A jury awarded more than $4.7 million in damages in early September to 11 workers who say a contractor fired them for airing safety concerns about work at the Hanford nuclear reservation in Washington state, reports the Associated Press.

Workers say seven pipefitters objected in 1997 when told to install a valve rated to withstand less pressure than required for a test of radioactive waste pipes. The crew was later laid off, but a settlement required the contractor, Fluor Federal Services, to rehire them.

The plaintiffs' attorneys contended that foremen on the job were told they would have to lay off seven other pipefitters to bring the first seven back. Attorneys for Fluor Federal Services argued there was not enough work at the Hanford site for all of the pipefitters.

An attorney told AP the company would consider an appeal.

Jury awards ranged from $89,700 for one plaintiff to more than $553,000 for another. The plaintiffs sought lost wages, and all but one sought damages for emotional distress. The lawsuit involved five of the original seven pipefitters and six included in the second layoffs.

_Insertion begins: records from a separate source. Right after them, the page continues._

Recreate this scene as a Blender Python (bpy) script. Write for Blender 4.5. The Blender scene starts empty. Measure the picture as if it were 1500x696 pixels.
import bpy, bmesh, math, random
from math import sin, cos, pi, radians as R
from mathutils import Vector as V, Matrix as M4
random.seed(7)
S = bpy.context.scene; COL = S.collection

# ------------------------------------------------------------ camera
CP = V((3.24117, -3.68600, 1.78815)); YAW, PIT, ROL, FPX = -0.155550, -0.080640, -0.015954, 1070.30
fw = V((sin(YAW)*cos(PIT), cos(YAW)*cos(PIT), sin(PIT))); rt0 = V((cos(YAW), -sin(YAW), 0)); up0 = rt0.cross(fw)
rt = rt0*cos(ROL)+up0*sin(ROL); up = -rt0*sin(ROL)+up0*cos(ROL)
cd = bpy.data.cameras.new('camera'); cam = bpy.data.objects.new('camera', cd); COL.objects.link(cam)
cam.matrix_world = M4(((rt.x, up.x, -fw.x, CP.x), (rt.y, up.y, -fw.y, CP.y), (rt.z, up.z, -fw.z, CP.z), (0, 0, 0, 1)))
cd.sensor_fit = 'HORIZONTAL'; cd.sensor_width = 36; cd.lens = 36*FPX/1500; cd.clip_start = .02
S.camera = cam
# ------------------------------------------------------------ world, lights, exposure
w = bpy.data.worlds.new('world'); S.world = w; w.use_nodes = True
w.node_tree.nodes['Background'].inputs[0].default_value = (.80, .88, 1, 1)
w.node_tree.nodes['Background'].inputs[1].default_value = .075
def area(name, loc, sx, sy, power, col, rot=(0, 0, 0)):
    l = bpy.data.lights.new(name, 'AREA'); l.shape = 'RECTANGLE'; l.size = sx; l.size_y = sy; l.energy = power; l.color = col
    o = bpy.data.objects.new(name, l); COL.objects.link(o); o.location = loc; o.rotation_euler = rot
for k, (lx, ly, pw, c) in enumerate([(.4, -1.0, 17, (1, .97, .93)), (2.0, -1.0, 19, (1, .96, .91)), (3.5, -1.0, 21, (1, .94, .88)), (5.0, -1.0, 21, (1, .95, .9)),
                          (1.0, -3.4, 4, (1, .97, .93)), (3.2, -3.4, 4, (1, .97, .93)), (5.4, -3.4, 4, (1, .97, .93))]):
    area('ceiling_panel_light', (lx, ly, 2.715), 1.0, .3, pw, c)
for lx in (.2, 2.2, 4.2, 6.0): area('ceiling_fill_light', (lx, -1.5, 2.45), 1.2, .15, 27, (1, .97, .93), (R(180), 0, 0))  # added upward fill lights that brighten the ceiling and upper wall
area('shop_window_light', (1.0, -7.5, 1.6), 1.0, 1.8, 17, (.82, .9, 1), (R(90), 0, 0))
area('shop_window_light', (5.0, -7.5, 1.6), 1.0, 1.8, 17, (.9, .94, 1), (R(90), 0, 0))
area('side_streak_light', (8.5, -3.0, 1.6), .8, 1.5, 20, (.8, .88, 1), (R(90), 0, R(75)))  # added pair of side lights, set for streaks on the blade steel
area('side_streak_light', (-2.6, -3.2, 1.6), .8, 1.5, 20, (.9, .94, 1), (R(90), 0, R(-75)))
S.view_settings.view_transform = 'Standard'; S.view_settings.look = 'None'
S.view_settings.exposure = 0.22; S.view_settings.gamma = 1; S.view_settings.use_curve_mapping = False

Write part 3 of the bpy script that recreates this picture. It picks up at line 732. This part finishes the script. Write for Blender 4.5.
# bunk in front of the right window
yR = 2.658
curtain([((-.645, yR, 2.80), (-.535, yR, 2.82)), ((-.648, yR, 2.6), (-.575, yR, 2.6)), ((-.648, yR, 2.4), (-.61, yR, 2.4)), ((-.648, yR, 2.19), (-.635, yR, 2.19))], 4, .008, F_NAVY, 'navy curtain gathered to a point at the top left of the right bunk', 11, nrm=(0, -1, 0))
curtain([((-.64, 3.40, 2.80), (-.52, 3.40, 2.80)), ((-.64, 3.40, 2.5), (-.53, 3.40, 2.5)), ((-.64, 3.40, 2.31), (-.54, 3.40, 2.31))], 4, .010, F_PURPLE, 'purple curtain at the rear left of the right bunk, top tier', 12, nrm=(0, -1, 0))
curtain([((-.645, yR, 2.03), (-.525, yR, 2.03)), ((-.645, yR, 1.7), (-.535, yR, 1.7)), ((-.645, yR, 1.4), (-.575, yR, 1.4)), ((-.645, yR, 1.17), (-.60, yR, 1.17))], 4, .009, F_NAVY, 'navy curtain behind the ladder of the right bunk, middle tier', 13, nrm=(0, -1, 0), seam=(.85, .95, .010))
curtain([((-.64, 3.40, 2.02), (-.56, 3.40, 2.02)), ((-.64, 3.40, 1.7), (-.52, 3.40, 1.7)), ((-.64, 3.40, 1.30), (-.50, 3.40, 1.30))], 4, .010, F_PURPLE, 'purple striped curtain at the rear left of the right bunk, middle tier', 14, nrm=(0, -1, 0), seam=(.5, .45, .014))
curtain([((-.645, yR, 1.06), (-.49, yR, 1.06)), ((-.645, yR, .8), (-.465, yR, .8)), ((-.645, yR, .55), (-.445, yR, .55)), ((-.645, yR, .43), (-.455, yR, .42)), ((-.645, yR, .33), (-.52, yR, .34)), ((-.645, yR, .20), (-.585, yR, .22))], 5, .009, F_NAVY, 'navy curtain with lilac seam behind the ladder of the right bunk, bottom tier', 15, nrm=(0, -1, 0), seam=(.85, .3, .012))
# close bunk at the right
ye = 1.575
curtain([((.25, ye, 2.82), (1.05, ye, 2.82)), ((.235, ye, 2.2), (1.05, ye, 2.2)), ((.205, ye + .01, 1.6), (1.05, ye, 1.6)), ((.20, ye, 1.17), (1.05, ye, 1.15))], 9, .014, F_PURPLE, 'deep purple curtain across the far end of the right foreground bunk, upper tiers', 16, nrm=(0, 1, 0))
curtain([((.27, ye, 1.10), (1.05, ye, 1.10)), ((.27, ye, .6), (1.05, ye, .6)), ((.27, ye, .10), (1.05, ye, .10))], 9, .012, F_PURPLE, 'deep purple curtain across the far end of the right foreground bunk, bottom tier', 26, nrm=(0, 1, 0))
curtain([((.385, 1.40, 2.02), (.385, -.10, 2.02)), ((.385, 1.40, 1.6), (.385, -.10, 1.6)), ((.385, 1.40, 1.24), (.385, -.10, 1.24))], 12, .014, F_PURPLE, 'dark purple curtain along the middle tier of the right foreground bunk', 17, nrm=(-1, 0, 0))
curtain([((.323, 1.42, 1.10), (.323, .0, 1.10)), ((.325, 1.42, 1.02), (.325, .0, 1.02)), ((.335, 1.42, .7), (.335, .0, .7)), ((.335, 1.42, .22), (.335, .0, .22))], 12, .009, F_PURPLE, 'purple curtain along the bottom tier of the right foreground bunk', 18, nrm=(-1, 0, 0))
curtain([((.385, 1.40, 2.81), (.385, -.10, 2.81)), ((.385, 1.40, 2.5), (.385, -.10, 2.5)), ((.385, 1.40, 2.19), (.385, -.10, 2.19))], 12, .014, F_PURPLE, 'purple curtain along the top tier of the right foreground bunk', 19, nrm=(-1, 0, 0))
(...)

"It's the workers who are putting themselves in danger when things don't go right, and they are the ones, for the most part, who know what they are working around," one plaintiff told AP. "If they have concerns, they need to be addressed, and they need to be addressed properly."

An attorney for Fluor Federal Services told AP the company's view is that it did not retaliate against workers.

The Hanford site was created as part of the top-secret Manhattan Project to build an atomic bomb. Today, it is the nation's most contaminated nuclear site. Cleanup costs are expected to total $50 billion to $60 billion, with the work to be finished by 2035.